Primeira hipótese – o cartão oferta é considerada um instrumento que se traduz num pré-pagamento em que a taxa de imposto e o local de fornecimento /realização estão identificados, caso em que foi liquidado IVA aquando da sua aquisição.

Segunda hipótese – O cartão oferta permite ao seu detentor receber bens ou serviços no valor do cheque ou usando o cartão como meio de pagamento, mas nem os bens ou serviços se encontram identificados, nem a taxa de IVA se encontra determinada à data de aquisição de cheques/cartão, pelo que não pode ser liquidado IVA.

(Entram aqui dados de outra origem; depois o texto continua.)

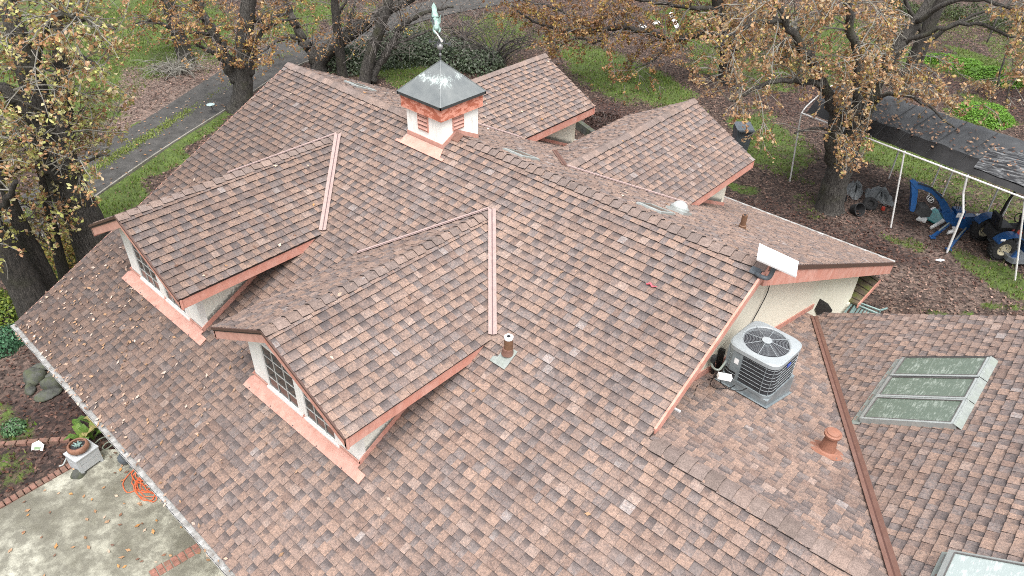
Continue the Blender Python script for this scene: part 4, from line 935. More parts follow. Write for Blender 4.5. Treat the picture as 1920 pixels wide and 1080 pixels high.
# top: rounded pan with a round opening, fan and wire grille
mb = MB(); out = [(cos(t)*(hh+.022)/(abs(cos(t))**5.5+abs(sin(t))**5.5)**(1/5.5), sin(t)*(hh+.022)/(abs(cos(t))**5.5+abs(sin(t))**5.5)**(1/5.5)) for t in [2*pi*k/72 for k in range(72)]]; n = len(out); ro = .345
def ringpt(q, r): a = math.atan2(q[1], q[0]); return (r*cos(a), r*sin(a))
v0 = [L2W(a, b, z_top-.085) for a, b in out]; v1 = [L2W(a, b, z_top-.02) for a, b in out]; v2 = [L2W(a*.95, b*.95, z_top) for a, b in out]; v3 = [L2W(*ringpt(q, ro+.02), z_top+.012) for q in out]; v4 = [L2W(*ringpt(q, ro), z_top) for q in out]; v5 = [L2W(*ringpt(q, ro-.015), z_top-.16) for q in out]
vs = v0+v1+v2+v3+v4+v5; mb.add(vs, [(r*n+i, r*n+(i+1) % n, (r+1)*n+(i+1) % n, (r+1)*n+i) for r in range(5) for i in range(n)]); mb.build('top_pan', M['ac_light'], ac, smooth=False)
mb = MB(); mb.lathe(L2W(0, 0, z_top-.17), [(ro, 0), (ro, .005)], 28); mb.build('fan_well', M['iron'], ac)
fan = MB()
for k in range(3):
    a = radians(20+k*120); d = lambda t: L2W(cos(t), sin(t), 0)-L2W(0, 0, 0)
    fan.prism([L2W(0, 0, z_top-.11)+d(a)*.06, L2W(0, 0, z_top-.125)+d(a-.25)*.26, L2W(0, 0, z_top-.10)+d(a+.35)*.275, L2W(0, 0, z_top-.085)+d(a+.75)*.2], (0, 0, .006))
fan.build('fan_blade', M['ac_light'], ac)
mb = MB(); mb.lathe(L2W(0, 0, z_top-.15), [(.06, 0), (.06, .13)], 20); mb.build('fan_motor', M['ac_grey'], ac)
mb = MB()
for k in range(13): 
    r = .075+k*.0215; pts = [L2W(r*cos(t), r*sin(t), z_top+.012+.022*(1-r/ro)) for t in [j*2*pi/36 for j in range(37)]]; mb.tube(pts, .0026, 4, caps=False)
gr = mb.build('fan_grille', M['wire'], ac)
mb = MB()
for k in range(8):
    t = radians(10+k*45); mb.tube([L2W(.07*cos(t), .07*sin(t), z_top+.036), L2W(.375*cos(t), .375*sin(t), z_top+.014)], .0042, 5)
mb.build('grille_spoke', M['ac_light'], gr)
mb = MB(); mb.lathe(L2W(0, 0, z_top+.03), [(.078, 0), (.078, .012), (.065, .016)], 24); hub = mb.build('grille_hub', M['ac_light'], gr)
# line set, conduit and little boxes beside it
mb = MB(); mb.tube(resample([at_x(1333, 680, WX+.06), at_x(1338, 690, WX+.2), at_x(1350, 692, WX+.3), L2W(-.43, -.2, -1.70)], 5), .018, 8); mb.build('conduit', M['lead'], ac)
def loose_cable(pts): mb = MB(); mb.tube(resample(pts, 5), .008, 5); mb.build('cable', M['black'], ac)
on2h = lambda x, y, h: on_plane(x, y, n2v, c2+h)
g2 = lambda x, y, h=.012: on2h(x, y, h if x < 1338 else .24)
loose_cable([g2(1302, 742), g2(1308, 722), g2(1325, 713), g2(1352, 704), g2(1366, 700, .1)]); loose_cable([g2(1345, 700), g2(1332, 718), g2(1342, 728), g2(1368, 727), g2(1378, 722)]); loose_cable([g2(1365, 700), g2(1350, 712), g2(1362, 727), g2(1385, 733), g2(1400, 728, .06)])
jb = thing('junction_box', 'small white box on the curb at the left foot of the air conditioner', 'electrical box', on2(1358, 707))
mb = MB(); mb.bar(on2h(1346, 704, .34), on2h(1371, 709, .34), .09, .07); mb.build('case', M['white'], jb)
mb = MB(); mb.bar(on2h(1352, 708, .29), on2h(1368, 711, .29), .06, .05); mb.build('foot', M['black'], jb)
db = thing('disconnect_switch', 'black switch gear fixed low on the gable wall left of the air conditioner', 'switch box', at_x(1342, 672, WX))
mb = MB(); p = at_x(1348, 652, WX); q = at_x(1341, 690, WX); mb.obox((p+q)/2+Vector((.05, 0, 0)), (.045, 0, 0), (0, .035, 0), (0, 0, .22)); mb.build('case', M['black'], db)
mb = MB(); mb.tube([at_x(1338, 668, WX+.08), at_x(1336, 700, WX+.08)], .03, 8); mb.build('conduit', M['black'], db)
mb = MB(); c = at_x(1338, 672, WX+.09); mb.obox(c, (.03, 0, 0), (0, .05, 0), (0, 0, .045)); mb.build('switch', M['blackish'], db)

# satellite dish panel on its mount
dish = thing('satellite_dish', 'flat white rectangular satellite dish panel at the end of the main ridge', 'satellite dish', (12.0, -.1, 0))
ya, yb = -.02, -.33
dc = [at_y(1424, 456, ya), at_y(1497.5, 490, ya), at_y(1493, 518, yb), at_y(1419, 485, yb)]
nn = (dc[1]-dc[0]).cross(dc[3]-dc[0]).normalized(); nn = nn if nn.z > 0 else -nn
mb = MB(); mb.prism(dc, nn*-.03); pan = mb.build('panel', M['white'], dish)
bm_c = (dc[0]+dc[1]+dc[2]+dc[3])/4-nn*.035
mb = MB(); mb.tube(resample([Vector((11.93, -.20, -.06)), Vector((12.04, -.24, -.05)), Vector((12.13, -.22, -.02)), bm_c.lerp(Vector((12.13, -.2, 0)), .35), bm_c], 5), .034, 10); mb.build('mast', M['slate'], dish, smooth=True)
mb = MB(); mb.obox((11.90, -.16, -.055), (.08, 0, 0), Vector((0, 1, TF)).normalized()*.06, Vector((0, -TF, 1)).normalized()*.012); mb.build('foot', M['slate'], dish)

# weathervane: a flying verdigris angel blowing a long horn
vane = thing('weathervane', 'verdigris copper weathervane of a flying angel blowing a long horn above the cupola', 'weathervane', (cxm, cym, 1.29))
vx, vy = cxm, cym
mb = MB(); mb.tube([(vx, vy, 1.26), (vx, vy, 1.86), at_y(820, 50, vy)], .012, 8); mb.build('pole', M['iron'], vane)
mb = MB(); mb.ball((vx, vy, 1.545), .062, 10); mb.build('ball', M['ball'], vane, smooth=True)
mb = MB(); mb.ball((vx, vy, 1.40), .026, 7, (1, 1, 1.3)); mb.build('finial', M['ball'], vane, smooth=True)
mb = MB(); mb.ball((vx, vy, 1.69), .024, 7); mb.build('finial', M['ball'], vane, smooth=True)
mb = MB()
for k in range(4):
    a = radians(20+90*k); dx, dy = cos(a), sin(a); mb.tube([(vx, vy, 1.62), (vx+.17*dx, vy+.17*dy, 1.62)], .008, 6)
    pts = [(vx+(.05+.05*cos(t))*dx, vy+(.05+.05*cos(t))*dy, 1.63+.035*sin(t)) for t in [j*pi/5 for j in range(9)]]; mb.tube(pts, .006, 5)
    e = Vector((vx+.17*dx, vy+.17*dy, 1.62)); mb.prism([e+Vector((0, 0, -.03)), e+Vector((dx*.05, dy*.05, -.03)), e+Vector((dx*.05, dy*.05, .03)), e+Vector((0, 0, .03))], (-dy*.006, dx*.006, 0))
mb.build('direction_arms', M['iron'], vane)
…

No caso referido na primeira hipótese, a entidade suporta IVA mas não o poderá deduzir uma vez que, destinando-se tais cheques/cartões a consumos particulares dos seus trabalhadores e clientes será difícil que se consiga provar que é IVA suportado para a realização das operações previstas no artigo 20.º do CIVA (operações praticadas pelo sujeito passivo que conferem direito à dedução).

No caso mencionado na segunda hipótese não há IVA liquidado na aquisição do cheque, pelo que não se coloca o problema da sua dedução. Pelos mesmos motivos atrás indicados (quanto à não incidência de IVA na sua aquisição) também não há liquidação deste imposto pela sua entrega aos trabalhadores.

Assim, se os cartões-oferta forem considerados vales de finalidade múltipla, a aquisição e correspondente atribuição aos clientes/trabalhadores não terá qualquer impacto na esfera da sociedade, uma vez que, nos termos do n.º 14 do artigo 7.º do CIVA, o facto gerador do imposto ocorrerá apenas na utilização do vale, sem prejuízo do disposto no n.º 15 do mesmo artigo 7.º.

Em sede de Segurança Social, de acordo com o artigo 46.º do Código dos Regimes Contributivos do Sistema Previdencial de Segurança Social, Lei n.º 110/2009, para efeitos de delimitação da base de incidência contributiva consideram-se remunerações as prestações pecuniárias ou em espécie que nos termos do contrato de trabalho, das normas que o regem ou dos usos são devidas pelas entidades empregadoras aos trabalhadores como contrapartida do seu trabalho.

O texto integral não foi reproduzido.